### INFORMATION SHOWN
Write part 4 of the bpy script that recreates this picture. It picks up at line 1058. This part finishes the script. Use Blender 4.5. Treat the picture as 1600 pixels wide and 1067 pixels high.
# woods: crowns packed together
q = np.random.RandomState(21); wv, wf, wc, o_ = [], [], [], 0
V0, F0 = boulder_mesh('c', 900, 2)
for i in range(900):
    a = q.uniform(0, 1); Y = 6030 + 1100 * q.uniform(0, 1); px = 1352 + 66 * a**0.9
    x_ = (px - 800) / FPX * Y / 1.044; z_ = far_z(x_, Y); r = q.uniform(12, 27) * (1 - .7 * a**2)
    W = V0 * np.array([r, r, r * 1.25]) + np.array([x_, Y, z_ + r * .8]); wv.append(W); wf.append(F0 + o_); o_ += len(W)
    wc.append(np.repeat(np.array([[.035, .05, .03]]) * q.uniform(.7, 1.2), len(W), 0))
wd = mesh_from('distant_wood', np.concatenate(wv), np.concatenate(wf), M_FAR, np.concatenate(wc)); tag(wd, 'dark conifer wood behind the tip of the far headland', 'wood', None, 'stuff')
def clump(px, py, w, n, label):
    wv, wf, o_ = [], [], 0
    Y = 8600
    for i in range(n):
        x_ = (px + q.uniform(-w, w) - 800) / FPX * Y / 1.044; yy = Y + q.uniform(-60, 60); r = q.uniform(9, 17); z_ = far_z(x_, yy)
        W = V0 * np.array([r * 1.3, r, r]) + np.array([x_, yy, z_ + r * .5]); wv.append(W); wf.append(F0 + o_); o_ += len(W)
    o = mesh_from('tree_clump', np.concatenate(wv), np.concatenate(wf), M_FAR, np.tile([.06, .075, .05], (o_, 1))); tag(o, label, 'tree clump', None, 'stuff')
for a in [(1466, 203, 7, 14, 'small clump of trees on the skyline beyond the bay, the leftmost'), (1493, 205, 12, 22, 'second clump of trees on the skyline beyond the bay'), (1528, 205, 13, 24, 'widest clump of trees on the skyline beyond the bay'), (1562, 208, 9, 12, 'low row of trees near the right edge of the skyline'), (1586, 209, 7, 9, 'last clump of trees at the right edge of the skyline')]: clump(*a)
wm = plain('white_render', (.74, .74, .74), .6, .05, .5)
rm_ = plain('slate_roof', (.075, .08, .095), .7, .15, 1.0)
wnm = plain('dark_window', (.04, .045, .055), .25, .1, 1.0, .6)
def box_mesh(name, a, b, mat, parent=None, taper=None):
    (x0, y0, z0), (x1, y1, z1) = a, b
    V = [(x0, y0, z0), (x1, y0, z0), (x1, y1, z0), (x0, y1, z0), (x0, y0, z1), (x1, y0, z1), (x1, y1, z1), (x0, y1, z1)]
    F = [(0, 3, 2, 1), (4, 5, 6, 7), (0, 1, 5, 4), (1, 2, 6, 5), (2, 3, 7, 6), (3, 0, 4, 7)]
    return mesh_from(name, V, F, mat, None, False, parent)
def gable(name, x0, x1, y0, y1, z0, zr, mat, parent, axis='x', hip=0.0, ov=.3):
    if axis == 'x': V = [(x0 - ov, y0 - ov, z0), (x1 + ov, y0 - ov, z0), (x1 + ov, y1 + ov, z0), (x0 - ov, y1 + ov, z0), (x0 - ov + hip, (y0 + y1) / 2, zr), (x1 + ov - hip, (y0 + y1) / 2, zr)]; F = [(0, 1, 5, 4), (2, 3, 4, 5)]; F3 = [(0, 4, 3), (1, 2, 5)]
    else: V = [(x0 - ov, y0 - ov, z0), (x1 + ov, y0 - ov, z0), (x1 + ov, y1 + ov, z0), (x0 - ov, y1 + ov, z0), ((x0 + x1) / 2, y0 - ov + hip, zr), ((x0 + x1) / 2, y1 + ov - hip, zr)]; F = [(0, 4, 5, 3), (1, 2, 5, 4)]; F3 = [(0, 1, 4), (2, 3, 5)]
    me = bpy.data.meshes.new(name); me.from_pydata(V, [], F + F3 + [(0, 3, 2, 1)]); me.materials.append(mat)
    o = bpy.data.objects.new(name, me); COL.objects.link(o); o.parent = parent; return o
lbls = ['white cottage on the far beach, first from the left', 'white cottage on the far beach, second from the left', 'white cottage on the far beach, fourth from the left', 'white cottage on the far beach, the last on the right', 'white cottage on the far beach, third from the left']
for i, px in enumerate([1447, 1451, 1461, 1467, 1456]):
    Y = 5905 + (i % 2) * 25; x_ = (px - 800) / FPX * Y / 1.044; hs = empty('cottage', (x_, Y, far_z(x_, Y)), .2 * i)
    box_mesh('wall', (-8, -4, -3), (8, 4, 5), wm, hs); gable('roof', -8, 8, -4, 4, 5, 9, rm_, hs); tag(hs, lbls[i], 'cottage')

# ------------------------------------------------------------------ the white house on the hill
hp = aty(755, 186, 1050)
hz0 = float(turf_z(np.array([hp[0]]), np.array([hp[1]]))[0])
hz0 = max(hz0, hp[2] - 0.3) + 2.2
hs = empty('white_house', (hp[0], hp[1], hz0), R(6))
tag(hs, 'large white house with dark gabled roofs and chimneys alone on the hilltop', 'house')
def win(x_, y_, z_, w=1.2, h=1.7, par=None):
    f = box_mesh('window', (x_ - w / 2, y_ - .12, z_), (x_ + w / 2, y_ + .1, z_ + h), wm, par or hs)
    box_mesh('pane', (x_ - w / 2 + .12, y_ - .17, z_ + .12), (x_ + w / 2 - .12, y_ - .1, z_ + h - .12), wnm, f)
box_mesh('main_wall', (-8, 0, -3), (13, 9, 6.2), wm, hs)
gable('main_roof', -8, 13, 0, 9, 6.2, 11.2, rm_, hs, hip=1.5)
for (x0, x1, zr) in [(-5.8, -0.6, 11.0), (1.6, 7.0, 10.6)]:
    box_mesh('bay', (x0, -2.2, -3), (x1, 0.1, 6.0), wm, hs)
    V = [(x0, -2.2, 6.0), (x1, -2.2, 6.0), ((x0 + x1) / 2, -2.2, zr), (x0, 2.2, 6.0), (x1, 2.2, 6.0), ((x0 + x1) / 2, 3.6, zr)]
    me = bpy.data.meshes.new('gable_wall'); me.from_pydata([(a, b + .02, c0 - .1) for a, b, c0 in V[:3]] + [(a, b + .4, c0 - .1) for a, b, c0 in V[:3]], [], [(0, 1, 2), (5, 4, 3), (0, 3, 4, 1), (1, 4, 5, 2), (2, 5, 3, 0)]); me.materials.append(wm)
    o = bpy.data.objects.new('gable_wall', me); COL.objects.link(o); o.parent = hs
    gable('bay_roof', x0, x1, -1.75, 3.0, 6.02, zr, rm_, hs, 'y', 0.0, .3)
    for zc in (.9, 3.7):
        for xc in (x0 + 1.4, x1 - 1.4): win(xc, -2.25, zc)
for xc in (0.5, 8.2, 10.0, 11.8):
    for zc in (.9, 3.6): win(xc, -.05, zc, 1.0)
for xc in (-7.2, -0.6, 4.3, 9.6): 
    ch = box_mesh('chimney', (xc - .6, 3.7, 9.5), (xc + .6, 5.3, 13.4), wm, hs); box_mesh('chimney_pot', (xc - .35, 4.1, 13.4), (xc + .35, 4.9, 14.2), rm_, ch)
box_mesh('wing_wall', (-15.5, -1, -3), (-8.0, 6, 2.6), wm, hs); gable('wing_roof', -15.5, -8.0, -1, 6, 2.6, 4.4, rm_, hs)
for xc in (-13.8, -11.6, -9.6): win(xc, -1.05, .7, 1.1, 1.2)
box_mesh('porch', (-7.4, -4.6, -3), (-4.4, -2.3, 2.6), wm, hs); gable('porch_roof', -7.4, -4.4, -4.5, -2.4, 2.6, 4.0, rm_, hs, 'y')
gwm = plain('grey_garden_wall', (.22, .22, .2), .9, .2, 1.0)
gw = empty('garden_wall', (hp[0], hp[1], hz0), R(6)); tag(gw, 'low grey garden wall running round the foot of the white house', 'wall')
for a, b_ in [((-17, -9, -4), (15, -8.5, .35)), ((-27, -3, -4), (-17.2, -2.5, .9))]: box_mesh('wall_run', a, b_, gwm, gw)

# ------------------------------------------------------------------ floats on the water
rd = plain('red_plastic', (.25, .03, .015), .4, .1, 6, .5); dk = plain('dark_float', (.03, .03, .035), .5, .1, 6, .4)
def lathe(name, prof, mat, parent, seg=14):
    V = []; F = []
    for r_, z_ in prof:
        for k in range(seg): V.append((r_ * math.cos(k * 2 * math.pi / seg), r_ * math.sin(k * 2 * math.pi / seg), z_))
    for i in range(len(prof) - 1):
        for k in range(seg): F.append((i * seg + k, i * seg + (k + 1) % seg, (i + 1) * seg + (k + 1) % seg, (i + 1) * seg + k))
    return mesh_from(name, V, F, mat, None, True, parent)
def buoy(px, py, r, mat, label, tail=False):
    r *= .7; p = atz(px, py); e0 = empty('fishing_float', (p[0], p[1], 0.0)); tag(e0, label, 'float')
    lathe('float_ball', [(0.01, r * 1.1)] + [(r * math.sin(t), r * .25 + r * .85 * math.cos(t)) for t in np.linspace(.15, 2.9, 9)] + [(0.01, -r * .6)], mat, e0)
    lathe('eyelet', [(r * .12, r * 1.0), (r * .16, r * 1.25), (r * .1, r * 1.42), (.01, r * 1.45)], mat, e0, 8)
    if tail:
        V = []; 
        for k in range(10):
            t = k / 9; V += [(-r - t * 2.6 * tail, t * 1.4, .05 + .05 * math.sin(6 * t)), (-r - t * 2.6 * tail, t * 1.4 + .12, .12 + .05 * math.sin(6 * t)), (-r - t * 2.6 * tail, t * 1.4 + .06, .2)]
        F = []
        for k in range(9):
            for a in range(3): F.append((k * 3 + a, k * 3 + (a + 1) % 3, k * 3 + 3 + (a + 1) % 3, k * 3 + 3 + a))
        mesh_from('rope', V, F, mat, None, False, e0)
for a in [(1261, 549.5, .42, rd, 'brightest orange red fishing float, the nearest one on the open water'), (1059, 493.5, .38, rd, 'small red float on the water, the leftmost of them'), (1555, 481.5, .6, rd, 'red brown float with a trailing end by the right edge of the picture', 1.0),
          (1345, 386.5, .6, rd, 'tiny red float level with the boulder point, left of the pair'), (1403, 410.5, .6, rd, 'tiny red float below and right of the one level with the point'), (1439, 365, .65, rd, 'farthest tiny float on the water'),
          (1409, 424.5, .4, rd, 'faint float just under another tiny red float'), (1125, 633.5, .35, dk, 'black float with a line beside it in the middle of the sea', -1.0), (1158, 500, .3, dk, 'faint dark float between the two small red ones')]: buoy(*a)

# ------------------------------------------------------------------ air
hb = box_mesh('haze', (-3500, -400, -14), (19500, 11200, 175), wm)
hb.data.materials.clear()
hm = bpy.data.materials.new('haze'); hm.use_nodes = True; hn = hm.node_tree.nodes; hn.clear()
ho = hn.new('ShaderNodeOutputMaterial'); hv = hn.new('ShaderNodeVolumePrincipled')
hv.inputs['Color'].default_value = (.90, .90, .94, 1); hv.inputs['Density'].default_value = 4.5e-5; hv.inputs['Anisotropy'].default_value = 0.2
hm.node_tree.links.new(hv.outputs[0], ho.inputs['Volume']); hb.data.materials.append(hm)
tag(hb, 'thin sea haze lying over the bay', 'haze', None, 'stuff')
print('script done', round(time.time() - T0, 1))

### EXERCISE BRIEF
Lines containing the string "script" are to be selected and copied.

### SOLUTION TO THE PROBLEM
Write part 4 of the bpy script that recreates this picture. It picks up at line 1058. This part finishes the script. Use Blender 4.5. Treat the picture as 1600 pixels wide and 1067 pixels high.
print('script done', round(time.time() - T0, 1))